-- begin PROVIDED MATERIAL --

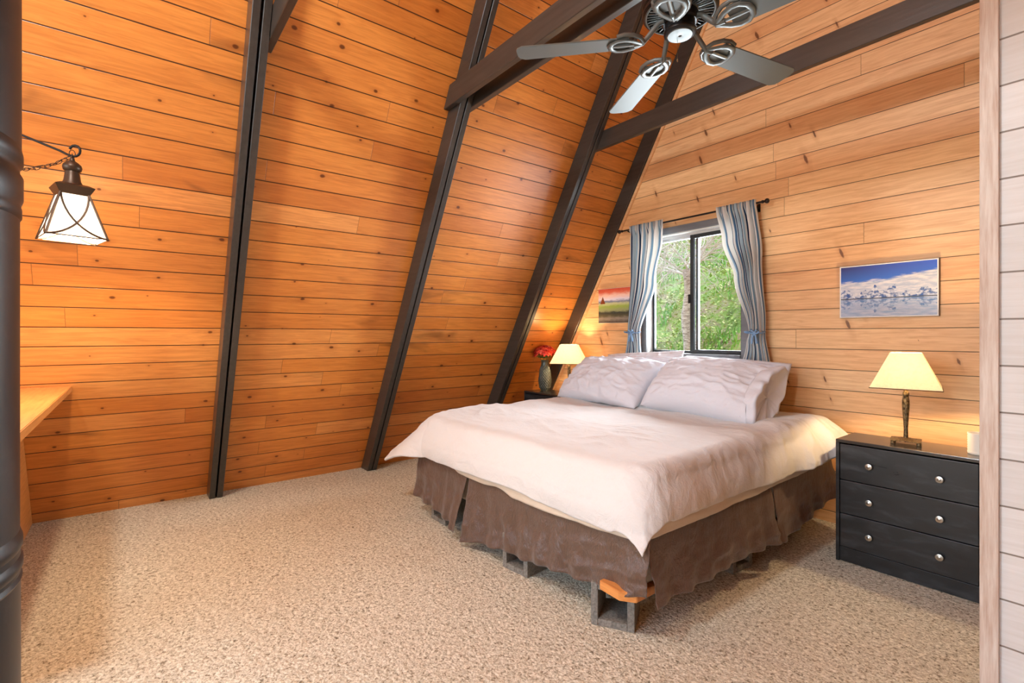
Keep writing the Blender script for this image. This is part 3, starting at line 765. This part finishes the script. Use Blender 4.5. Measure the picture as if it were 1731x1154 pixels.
# ------------------------------------------------------------------ vase of flowers
vx, vy, vz = -4.0, 3.585, .7055
vs = tag(bpy.data.objects.new('vase', None), 'dark green dimpled vase on the hidden nightstand', 'vase'); C.objects.link(vs); vs.location = (vx, vy, vz)
def vr(z):
    return pw(z / .33, [(0, .048), (.1, .060), (.32, .069), (.6, .060), (.82, .044), (.93, .040), (1, .044)])
bm = bmesh.new(); nu, nv = 96, 84
V = []
for j in range(nv + 1):
    z = .33 * j / nv; r0 = vr(z); row = []
    for i in range(nu):
        a = 2 * PI * i / nu
        # diamond facets
        u_ = a * 16 / (2 * PI); v_ = z * 32
        f = (abs(((u_ + v_) % 1) - .5) + abs(((u_ - v_) % 1) - .5))
        k = min(1, max(0, (z - .012) / .02)) * min(1, max(0, (.275 - z) / .02))
        r = r0 + k * .017 * (f - .5)
        row.append(bm.verts.new((r * math.cos(a), r * math.sin(a), z)))
    V.append(row)
for j in range(nv):
    for i in range(nu): bm.faces.new((V[j][i], V[j][(i + 1) % nu], V[j + 1][(i + 1) % nu], V[j + 1][i]))
bm.faces.new(V[0][::-1])
o = obj('body', bm, M['vase'], vs, 180); mod(o, 'SOLIDIFY', thickness=.004, offset=-1)
# red flowers, each a bloom on its own stem
fl_spots = [(-.052, -.045, .478), (.0, -.062, .505), (.058, -.035, .49), (-.02, .0, .525), (.035, .02, .515), (-.062, .02, .495), (.02, .06, .49)]
fl_spots = [(a * 1.15, b * 1.15, .42 + (c - .478) * .8) for a, b, c in fl_spots]
flab = ['leftmost red flower of the bunch in the green vase', 'front red flower of the bunch in the green vase', 'right-hand red flower nearest the small lamp', 'topmost red flower of the bunch', 'upper red flower behind the topmost one', 'red flower low at the back left of the bunch', 'red flower at the back of the bunch']
for (dx, dy, dz), lb in zip(fl_spots, flab):
    ft = thing('red_flower', lb, 'flower', (vx, vy, vz + .05), group='red artificial flowers in the vase')
    hz = dz - .05
    bm = bmesh.new(); tube(bm, [(dx * .1, dy * .1, 0), (dx * .25, dy * .25, .2), (dx * .6, dy * .6, hz * .8), (dx, dy, hz - .01)], .0025, 6)
    obj('stem', bm, M['stem'], ft)
    bm = bmesh.new(); rr = random.Random(hash(lb) % 1000 if False else int(dz * 1e4 + dx * 1e3))
    tilt = Vector((dx * 6, dy * 6, 1)).normalized(); q = tilt.to_track_quat('Z', 'Y')
    for layer, (n, ln, el) in enumerate([(9, .078, .05), (9, .070, .45), (8, .054, .85), (6, .034, 1.2)]):
        for i in range(n):
            a = 2 * PI * (i + .5 * layer) / n + rr.uniform(-.15, .15); e = el + rr.uniform(-.12, .12)
            P = []
            for k in range(4):
                s = k / 3; wd = .015 * math.sin(PI * (.15 + .75 * s)) * (ln / .045)
                r = ln * s; ee = e - .5 * s
                base = Vector((math.cos(a) * r * math.cos(ee), math.sin(a) * r * math.cos(ee), r * math.sin(ee) + .002 * layer))
                sd = Vector((-math.sin(a), math.cos(a), 0))
                P.append([bm.verts.new(q @ (base + sd * wd * m_ + Vector((0, 0, .004 * abs(m_) + rr.uniform(-.001, .001)))) + Vector((dx, dy, hz))) for m_ in (-1, 0, 1)])
            for k in range(3):
                for m_ in range(2): bm.faces.new((P[k][m_], P[k][m_ + 1], P[k + 1][m_ + 1], P[k + 1][m_]))
    o = obj('bloom', bm, M['petal'], ft, 180); mod(o, 'SOLIDIFY', thickness=.001, offset=0)
    bm = bmesh.new()
    for i in range(6):
        a = rr.uniform(0, 6.28); ln = rr.uniform(.045, .07); c0 = Vector((dx * .62, dy * .62, hz * .82))
        e1 = c0 + Vector((math.cos(a) * ln, math.sin(a) * ln, -.004)); sd = Vector((-math.sin(a), math.cos(a), .2)) * ln * .35; md = (c0 + e1) / 2 + Vector((0, 0, .006))
        v4 = [bm.verts.new(p) for p in (c0, md - sd, e1, md + sd)]; bm.faces.new(v4)
    o = obj('leaves', bm, M['stem'], ft); mod(o, 'SOLIDIFY', thickness=.001, offset=0)

# ------------------------------------------------------------------ pictures
m, t = mat('lake_print', (.5, .5, .5), .35); M['print_lake'] = m
u, v, _ = t.sep(t.uv())
H0 = .345
below = t.math('LESS_THAN', v, H0)
vm = t.math('ADD', H0, t.math('ABSOLUTE', t.math('SUBTRACT', v, H0)))      # mirrored height
wob = t.noise(t.comb(t.math('MULTIPLY', u, 3.), t.math('MULTIPLY', vm, 9.)), 2.2, 4, .6)
edge = t.math('ADD', .66, t.math('ADD', t.math('MULTIPLY', t.math('MULTIPLY', u, u), .16), t.math('MULTIPLY', t.math('SUBTRACT', wob, .5), .16)))
sky = t.mix(t.maprange(u, 0., 1.), rgb(2, 18, 112), rgb(4, 70, 200)); sky = t.mix(t.maprange(v, .6, .95), rgb(10, 104, 214), sky)
cl = t.mix(t.maprange(wob, .42, .62), rgb(176, 186, 206), rgb(226, 222, 226))
img = t.mix(t.maprange(t.math('SUBTRACT', v, edge), -.02, .05, 0., 1., True), cl, sky)
mt = t.noise(t.comb(t.math('MULTIPLY', u, 3.4), 0.7), 1.8, 5, .6)
mtop = t.math('ADD', H0 + .02, t.math('MULTIPLY', t.math('MAXIMUM', t.math('SUBTRACT', mt, .36), .02), 1.0))
mcol = t.mix(t.maprange(t.noise(t.comb(t.math('MULTIPLY', u, 12.), t.math('MULTIPLY', vm, 12.)), 1.5, 4, .6), .42, .58), rgb(14, 70, 146), rgb(216, 220, 230))
inm = t.math('LESS_THAN', vm, mtop); img = t.mix(inm, img, mcol)
sh = t.math('LESS_THAN', t.math('ABSOLUTE', t.math('SUBTRACT', v, H0 + .008)), .009); img = t.mix(sh, img, rgb(14, 26, 52))
wat = t.mix(t.maprange(t.noise(t.comb(t.math('MULTIPLY', u, 3.), t.math('MULTIPLY', v, 26.)), 1.6, 3, .6), .35, .7), rgb(40, 130, 196), rgb(186, 190, 212))
img = t.mix(t.math('MULTIPLY', below, .45), img, wat)
t.put(t.b.inputs['Base Color'], img)
m, t = mat('meadow_print', (.5, .5, .5), .5); M['print_meadow'] = m
u, v, _ = t.sep(t.uv())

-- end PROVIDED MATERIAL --

Write the full listing out again with every line unchanged, but include no pictures.

**EXERCISE ANSWER:**
Keep writing the Blender script for this image. This is part 3, starting at line 765. This part finishes the script. Use Blender 4.5. Measure the picture as if it were 1731x1154 pixels.
# ------------------------------------------------------------------ vase of flowers
vx, vy, vz = -4.0, 3.585, .7055
vs = tag(bpy.data.objects.new('vase', None), 'dark green dimpled vase on the hidden nightstand', 'vase'); C.objects.link(vs); vs.location = (vx, vy, vz)
def vr(z):
    return pw(z / .33, [(0, .048), (.1, .060), (.32, .069), (.6, .060), (.82, .044), (.93, .040), (1, .044)])
bm = bmesh.new(); nu, nv = 96, 84
V = []
for j in range(nv + 1):
    z = .33 * j / nv; r0 = vr(z); row = []
    for i in range(nu):
        a = 2 * PI * i / nu
        # diamond facets
        u_ = a * 16 / (2 * PI); v_ = z * 32
        f = (abs(((u_ + v_) % 1) - .5) + abs(((u_ - v_) % 1) - .5))
        k = min(1, max(0, (z - .012) / .02)) * min(1, max(0, (.275 - z) / .02))
        r = r0 + k * .017 * (f - .5)
        row.append(bm.verts.new((r * math.cos(a), r * math.sin(a), z)))
    V.append(row)
for j in range(nv):
    for i in range(nu): bm.faces.new((V[j][i], V[j][(i + 1) % nu], V[j + 1][(i + 1) % nu], V[j + 1][i]))
bm.faces.new(V[0][::-1])
o = obj('body', bm, M['vase'], vs, 180); mod(o, 'SOLIDIFY', thickness=.004, offset=-1)
# red flowers, each a bloom on its own stem
fl_spots = [(-.052, -.045, .478), (.0, -.062, .505), (.058, -.035, .49), (-.02, .0, .525), (.035, .02, .515), (-.062, .02, .495), (.02, .06, .49)]
fl_spots = [(a * 1.15, b * 1.15, .42 + (c - .478) * .8) for a, b, c in fl_spots]
flab = ['leftmost red flower of the bunch in the green vase', 'front red flower of the bunch in the green vase', 'right-hand red flower nearest the small lamp', 'topmost red flower of the bunch', 'upper red flower behind the topmost one', 'red flower low at the back left of the bunch', 'red flower at the back of the bunch']
for (dx, dy, dz), lb in zip(fl_spots, flab):
    ft = thing('red_flower', lb, 'flower', (vx, vy, vz + .05), group='red artificial flowers in the vase')
    hz = dz - .05
    bm = bmesh.new(); tube(bm, [(dx * .1, dy * .1, 0), (dx * .25, dy * .25, .2), (dx * .6, dy * .6, hz * .8), (dx, dy, hz - .01)], .0025, 6)
    obj('stem', bm, M['stem'], ft)
    bm = bmesh.new(); rr = random.Random(hash(lb) % 1000 if False else int(dz * 1e4 + dx * 1e3))
    tilt = Vector((dx * 6, dy * 6, 1)).normalized(); q = tilt.to_track_quat('Z', 'Y')
    for layer, (n, ln, el) in enumerate([(9, .078, .05), (9, .070, .45), (8, .054, .85), (6, .034, 1.2)]):
        for i in range(n):
            a = 2 * PI * (i + .5 * layer) / n + rr.uniform(-.15, .15); e = el + rr.uniform(-.12, .12)
            P = []
            for k in range(4):
                s = k / 3; wd = .015 * math.sin(PI * (.15 + .75 * s)) * (ln / .045)
                r = ln * s; ee = e - .5 * s
                base = Vector((math.cos(a) * r * math.cos(ee), math.sin(a) * r * math.cos(ee), r * math.sin(ee) + .002 * layer))
                sd = Vector((-math.sin(a), math.cos(a), 0))
                P.append([bm.verts.new(q @ (base + sd * wd * m_ + Vector((0, 0, .004 * abs(m_) + rr.uniform(-.001, .001)))) + Vector((dx, dy, hz))) for m_ in (-1, 0, 1)])
            for k in range(3):
                for m_ in range(2): bm.faces.new((P[k][m_], P[k][m_ + 1], P[k + 1][m_ + 1], P[k + 1][m_]))
    o = obj('bloom', bm, M['petal'], ft, 180); mod(o, 'SOLIDIFY', thickness=.001, offset=0)
    bm = bmesh.new()
    for i in range(6):
        a = rr.uniform(0, 6.28); ln = rr.uniform(.045, .07); c0 = Vector((dx * .62, dy * .62, hz * .82))
        e1 = c0 + Vector((math.cos(a) * ln, math.sin(a) * ln, -.004)); sd = Vector((-math.sin(a), math.cos(a), .2)) * ln * .35; md = (c0 + e1) / 2 + Vector((0, 0, .006))
        v4 = [bm.verts.new(p) for p in (c0, md - sd, e1, md + sd)]; bm.faces.new(v4)
    o = obj('leaves', bm, M['stem'], ft); mod(o, 'SOLIDIFY', thickness=.001, offset=0)

# ------------------------------------------------------------------ pictures
m, t = mat('lake_print', (.5, .5, .5), .35); M['print_lake'] = m
u, v, _ = t.sep(t.uv())
H0 = .345
below = t.math('LESS_THAN', v, H0)
vm = t.math('ADD', H0, t.math('ABSOLUTE', t.math('SUBTRACT', v, H0)))      # mirrored height
wob = t.noise(t.comb(t.math('MULTIPLY', u, 3.), t.math('MULTIPLY', vm, 9.)), 2.2, 4, .6)
edge = t.math('ADD', .66, t.math('ADD', t.math('MULTIPLY', t.math('MULTIPLY', u, u), .16), t.math('MULTIPLY', t.math('SUBTRACT', wob, .5), .16)))
sky = t.mix(t.maprange(u, 0., 1.), rgb(2, 18, 112), rgb(4, 70, 200)); sky = t.mix(t.maprange(v, .6, .95), rgb(10, 104, 214), sky)
cl = t.mix(t.maprange(wob, .42, .62), rgb(176, 186, 206), rgb(226, 222, 226))
img = t.mix(t.maprange(t.math('SUBTRACT', v, edge), -.02, .05, 0., 1., True), cl, sky)
mt = t.noise(t.comb(t.math('MULTIPLY', u, 3.4), 0.7), 1.8, 5, .6)
mtop = t.math('ADD', H0 + .02, t.math('MULTIPLY', t.math('MAXIMUM', t.math('SUBTRACT', mt, .36), .02), 1.0))
mcol = t.mix(t.maprange(t.noise(t.comb(t.math('MULTIPLY', u, 12.), t.math('MULTIPLY', vm, 12.)), 1.5, 4, .6), .42, .58), rgb(14, 70, 146), rgb(216, 220, 230))
inm = t.math('LESS_THAN', vm, mtop); img = t.mix(inm, img, mcol)
sh = t.math('LESS_THAN', t.math('ABSOLUTE', t.math('SUBTRACT', v, H0 + .008)), .009); img = t.mix(sh, img, rgb(14, 26, 52))
wat = t.mix(t.maprange(t.noise(t.comb(t.math('MULTIPLY', u, 3.), t.math('MULTIPLY', v, 26.)), 1.6, 3, .6), .35, .7), rgb(40, 130, 196), rgb(186, 190, 212))
img = t.mix(t.math('MULTIPLY', below, .45), img, wat)
t.put(t.b.inputs['Base Color'], img)
m, t = mat('meadow_print', (.5, .5, .5), .5); M['print_meadow'] = m
u, v, _ = t.sep(t.uv())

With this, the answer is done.